Eighteen bidders pull out of parking tender
Eighteen bidders pull out of parking tender
JAKARTA (JP): Eighteen private companies have withdrawn their
bids from the potentially lucrative, yet high risk, project of
managing the city's parking facilities.
"Most had thought that parking management is a lucrative
business. But after exploring the prospects, they changed their
minds," Sumaryono, head of the city's parking management agency,
BP Parkir, said.
One bidder, who remains in competition, has even promised that
it can meet the revenue targets set by the Municipality,
Sumaryono told reporters in his office on Wednesday.
He declined to name the company.
The thought that more than 1.5 million vehicles are parked in
various places in Jakarta every day is very alluring from a
business point of view. But the reality is that parking
management is not easy, he pointed out.
BP Parkir manages most of the city's parking facilities,
including those along main roads and some off the main roads.
However, the areas it controls are shrinking with more and more
main roads declared no-parking zones. In some cases the agency
sub-contracts areas to local people and collects the funds at the
end of the month.
City authorities are considering bringing in the private
sector, in the management of parking facilities, after the city's
own agency failed to live up to expectations amidst allegations
that some of the funds had been misappropriated.
Sumaryono said he personally did not favor the plan to
privatize the management because of fears that his agency's 3,250
employees might be laid off.
However, on a separate occasion, Vice Governor for the Economy
and Development TB Rais stressed that the parking management
would not be entirely privatized but rather the private sector
brought in under a revenue-sharing scheme.
Rais told reporters yesterday that such a cooperation is
expected to improve the management, and make it more efficient so
that the revenue target will be met.
He said BP Parkir repeatedly fell behind targets because of
leaks in its financial management. With a more effective
management, the target could be reached even with a parking fee
of Rp 300 an hour, he said confidently.
The Municipality has set a Rp 14.6 billion revenue target from
parking fees in the 1994/95 fiscal year, which ends on March 31.
But in the nine months to December, BP Parkir had only raised Rp
9 billion and is likely to fall short once again. In 1993/94, BP
Parkir managed to collect Rp 9 billion, well below the Rp 11.6
billion target.
Each year, despite consistently falling short, the city has
set a 20 percent increase in revenues from parking fees. In
1995/96 it has set the target at Rp 16.3 billion, for 1996/97 Rp
22.8 billion and 1997/98 Rp 29.1 billion.
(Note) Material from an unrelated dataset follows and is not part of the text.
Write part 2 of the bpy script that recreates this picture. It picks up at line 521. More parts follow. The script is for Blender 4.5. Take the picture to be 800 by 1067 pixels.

These targets are apparently what put off many of the bidders.
Sumaryono acknowledged that the chief problem in parking
management is in controlling the funds, given that parking
attendants do not always give out tickets while some motorists
also failed to insist on tickets.
BP Parkir, he said, decided to drop the use of tickets in some
areas and simply set a daily rent for each attendant. "But even
this system has been objected to by some attendants," he said.